The most American thing
about America is the
free common school system.
Adlai E. Stevenson (1948)
The movement to build a lifelong learning community in Bloomington-Monroe County cannot fully succeed without equitable access to the computing, technology and communications resources that are the catalyst to improve educational quality, the community's overall competitiveness and ultimately the standard of living and quality of fife of each citizen.
Critical is the need to develop an infrastructure which allows citizens, government and business, and parents, teachers and learners to communicate with one another and with experts, access information in distant data bases, and transmit data from homes, schools, libraries or businesses.

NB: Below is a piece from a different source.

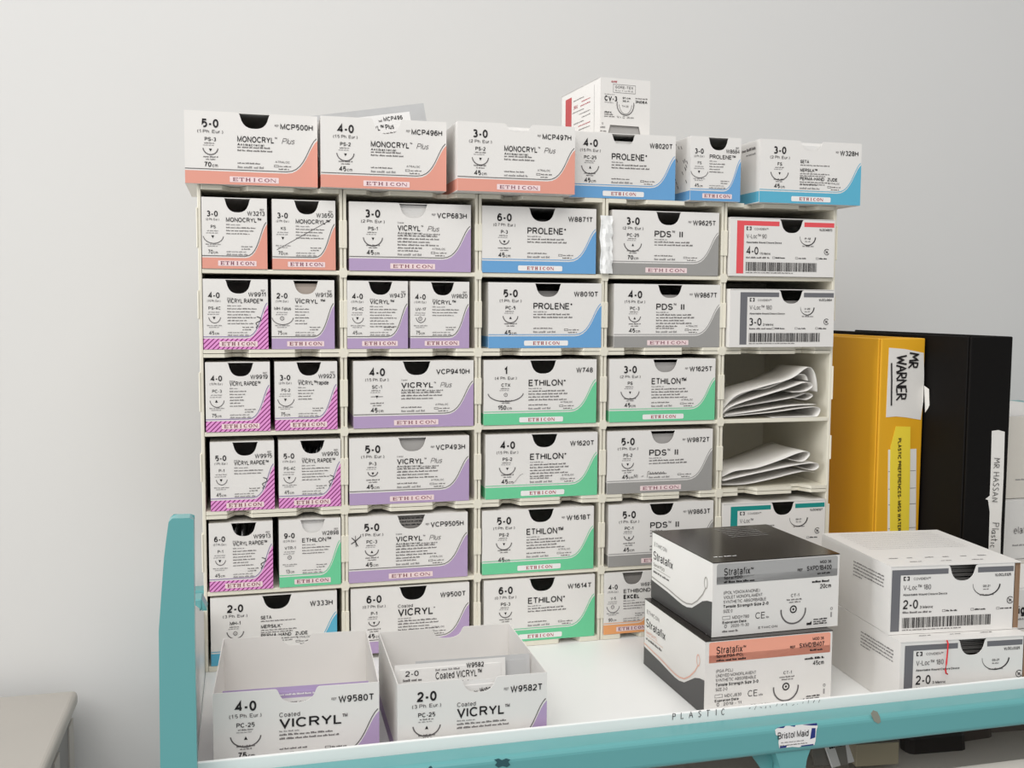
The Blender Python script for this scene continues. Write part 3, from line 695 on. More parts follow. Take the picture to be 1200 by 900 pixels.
PL = dict(style='plus', tm='™')
ROWS = [
 # (row, BL px x, BL px y, dict)
 (1, 235.5, D('3-0', 'PS', '70', 'W3213', 'MONOCRYL™', 'orange', 'small orange-banded suture box marked 3-0, drawn with a curved needle', small=1, arc=.155, lines=4)),
 (1, 319.5, D('3-0', 'KS', '70', 'W3650', 'MONOCRYL™', 'orange', 'small orange-banded suture box marked 3-0, drawn with a long straight needle', small=1, straight=1, lines=5)),
 (1, 409.5, D('3-0', 'PS-1', '45', 'VCP683H', 'VICRYL', 'purple', 'large purple-banded suture box marked 3-0, above two small purple boxes', pw=.185, refmark=1, arc=.078, lines=5, **PL)),
 (1, 562, D('6-0', 'P-3', '45', 'W8871T', 'PROLENE*', 'blue', 'large blue-banded suture box marked 6-0, in the top compartment row', arc=.04, lines=2, pw=.34, atraloc=False)),
 (1, 716.8, D('3-0', 'PC-25', '70', 'W9625T', 'PDS', 'grey', 'large grey-banded suture box marked 3-0, beside the crumpled white wrapper', pw=.155, tm='™', tail='II', refmark=1, up=1, arc=.08, lines=2, neat=1, atraloc=False)),
 (2, 237, D('4-0', 'PS-4C', '45', 'W9911', 'VICRYL RAPIDE™', 'pink', 'small pink-striped suture box marked 4-0, directly under the curved-needle orange box', small=1, arc=.09, lines=7, pw=.55, extra=scribble)),
 (2, 318.7, D('2-0', 'MH-1 plus', '75', 'W9136', 'VICRYL ™', 'purple', 'small purple-banded suture box marked 2-0, with a wide needle arc', small=1, arc=.17, lines=7, lw=.5, pw=.48, round=1)),
 (2, 405.5, D('4-0', 'PS-4C', '45', 'W9437', 'VICRYL™', 'purple', 'small purple-banded suture box marked 4-0, 45 cm, beside its 75 cm twin', small=1, arc=.09, lines=8, pw=.40)),
 (2, 481, D('4-0', 'UV-17', '75', 'W9820', 'VICRYL™', 'purple', 'small purple-banded suture box marked 4-0, 75 cm, with a tiny round needle', small=1, arc=.08, lines=4, pw=.40, round=1)),
 (2, 574, D('5-0', 'PC-5', '45', 'W8010T', 'PROLENE*', 'blue', 'large blue-banded suture box marked 5-0, in the second compartment row', up=1, arc=.065, lines=2, pw=.345, cmy=.795, atraloc=False)),
 (2, 726.5, D('4-0', 'PC-3', '45', 'W9867T', 'PDS', 'grey', 'large grey-banded suture box marked 4-0, second row of compartments', pw=.155, tm='™', tail='II', refmark=1, up=1, arc=.055, lines=5, neat=1)),
 (3, 241.5, D('4-0', 'PC-3', '75', 'W9919', 'VICRYL RAPIDE™', 'pink', 'small pink-striped suture box marked 4-0, 75 cm, third row by the rack side', small=1, up=1, arc=.11, lines=7, lw=.55, pw=.48)),
 (3, 322.5, D('3-0', 'PS-2', '75', 'W9923', 'VICRYL™rapide', 'pink', 'small pink-striped suture box marked 3-0, the only pink one of that size', small=1, arc=.13, lines=5, lw=.55, pw=.49)),
 (3, 414.5, D('4-0', 'SC-1', '45', 'VCP9410H', 'VICRYL', 'purple', 'large purple-banded suture box marked 4-0, straight needle line under its size', pw=.265, arc=0, lines=3, **PL)),
 (3, 566.8, D('1', 'CTX', '150', 'W748', 'ETHILON*', 'green', 'large green-banded suture box marked 1, with a very wide needle arc', arc=.155, round=1, lines=4, pw=.33)),
 (3, 713.7, D('3-0', 'PS', '45', 'W1625T', 'ETHILON™', 'green', 'large green-banded suture box marked 3-0, third compartment row', arc=.085, refmark=1, lines=4, pw=.33)),
 (4, 247, D('5-0', 'P-1', '45', 'W9915', 'VICRYL RAPIDE™', 'pink', 'small pink-striped suture box marked 5-0, with only two text lines', small=1, arc=.085, lines=3, pw=.54, extra=scribble)),
 (4, 327, D('5-0', 'PS-4C', '45', 'W9910', 'VICRYL RAPIDE™', 'pink', 'small pink-striped suture box marked 5-0, with dark sachets fanned in its notch', small=1, arc=.095, lines=6, pw=.54, extra=scribble)),
 (4, 409.8, D('5-0', 'P-3', '45', 'VCP493H', 'VICRYL', 'purple', 'large purple-banded suture box marked 5-0, unmarked, in the fourth row', pw=.22, refmark=1, arc=.04, lines=4, **PL)),
 (4, 568.8, D('4-0', 'PS-2', '45', 'W1620T', 'ETHILON*', 'green', 'large green-banded suture box marked 4-0, fourth compartment row', arc=.07, lines=5, pw=.325, extra=scratch)),
 (4, 711, D('5-0', 'PS-2', '45', 'W9872T', 'PDS', 'grey', 'large grey-banded suture box marked 5-0, with pencil notes across its front', pw=.165, tm='™', tail='II', refmark=1, arc=.055, lines=2, neat=1, atraloc=False, extra=pencil)),
 (5, 245.5, D('6-0', 'P-1', '45', 'W9913', 'VICRYL RAPIDE™', 'pink', 'small pink-striped suture box marked 6-0, fifth row by the rack side', small=1, arc=.08, lines=7, lw=.8, pw=.54, extra=scribble)),
 (5, 327.5, D('9-0', 'VTR-1', '13', 'W2898', 'ETHILON™', 'green', 'small green-banded suture box marked 9-0, beside the pink 6-0 box', small=1, round=1, arc=0, lines=4, pw=.47)),
 (5, 408, D('5-0', 'PC-3', '45', 'VCP9505H', 'VICRYL', 'purple', 'large purple-banded suture box marked 5-0, with a pen cross on its front', pw=.22, refmark=1, up=1, arc=.055, lines=5, extra=xmark, **PL)),
 (5, 565, D('5-0', 'PS-2', '45', 'W1618T', 'ETHILON™', 'green', 'large green-banded suture box marked 5-0, fifth compartment row', arc=.068, refmark=1, lines=4, pw=.33, cmy=.81)),
 (5, 712.5, D('5-0', 'PC-1', '45', 'W9863T', 'PDS', 'grey', 'large grey-banded suture box marked 5-0, partly behind the stacked black box', pw=.165, tm='™', tail='II', refmark=1, up=1, arc=.045, lines=2, neat=1, notch=(.50, .105, .20))),
 (6, 247, D('2-0', 'MH-1', '75', 'W333H', '', 'lightblue', 'large light-blue-banded suture box marked 2-0, behind the opened 4-0 carton', style='seta', seta='MERSILK*', arc=.065, round=1, lines=0)),
 (6, 411.5, D('6-0', 'P-1', '45', 'W9500T', 'VICRYL', 'purple', 'large purple-banded suture box marked 6-0, behind the opened 2-0 carton', pw=.295, tm='*', bigcoat=1, arc=.045, lines=4)),
 (6, 567, D('6-0', 'PS-3', '45', 'W1614T', 'ETHILON*', 'green', 'large green-banded suture box marked 6-0, bottom compartment row', arc=.055, lines=2, pw=.335, atraloc=False)),
 (6, 705.5, D('4-0', 'V-5', '90', 'W6977', 'ETHIBOND', 'tan', 'small tan-banded suture box marked 4-0, half hidden behind stacked cartons', small=1, arc=.12, round=1, lines=4, pw=.52, prod2='EXCEL')),
]
ROWBOX = {}
yaw_r = random.Random(11)
for row, px, d in ROWS:
    z = SHELFTOP[row] + 0.0002
    y0 = -0.0008
    # the measured point is the box's lower front corner: put it on the shelf plane
    x = atY(px, {1: 318, 2: 408, 3: 500, 4: 588, 5: 675, 6: 745}[row], y0).x
    w = 0.0575 if d.get('small') else 0.1165
    c = int((x + w / 2) / CW); lo, hi = CW * c + 0.0034, CW * (c + 1) - 0.0034
    x = max(lo, min(x, hi - w))
    o, w, h = suture_box(d, (x, y0, z))
    ROWBOX[d['ref']] = (o, x, z, w)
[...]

To accommodate all the functions for education and lifelong learning, health and social services, and business and government, a Bloomington-Monroe County Telecommunity of interlocked but independent multimedia networks provides the resources and service to support the goals of the Community Alliance for Lifelong Learning.
While no one best model exists for the use of technology in education, government agencies or the community, each access point on the Bloomington -Monroe County Telecommunity must choose, through the use of planning processes which involve all appropriate members of the community, hardware, information and instruction systems that meet strategic needs and objectives and which enhance the roles and opportunities of learners, businesses, public servants and citizens. All such decisions must be grounded in the overall vision for the community and in the fiscal realities of purchasing and of technical and maintenance support capabilities.
Bloomington-Monroe County can be a center of information technology and must learn how to use this valuable resource to personalize learning. Reconceptualizing curriculum and instruction, restructuring the organization and management of schooling, and changing and expanding the way business is practiced need to be accomplished simultaneously with -- or immediately after -- the design and implementation of the Bloomington Monroe County Telecommunity.
Staff development and training activities must focus on assisting teachers and administrators demonstrate and facilitate integrating technology into the curriculum. Administrative and organizational restructuring and the pace and complexity of curriculum, instructional, and business change are dependent upon regular and systematic technical assistance to maintain the ability to interpret and communicate information effectively.
It is important that learners and users perceive the value of the tools provided in the telecommunications environment and experience a real connection to the world outside schools.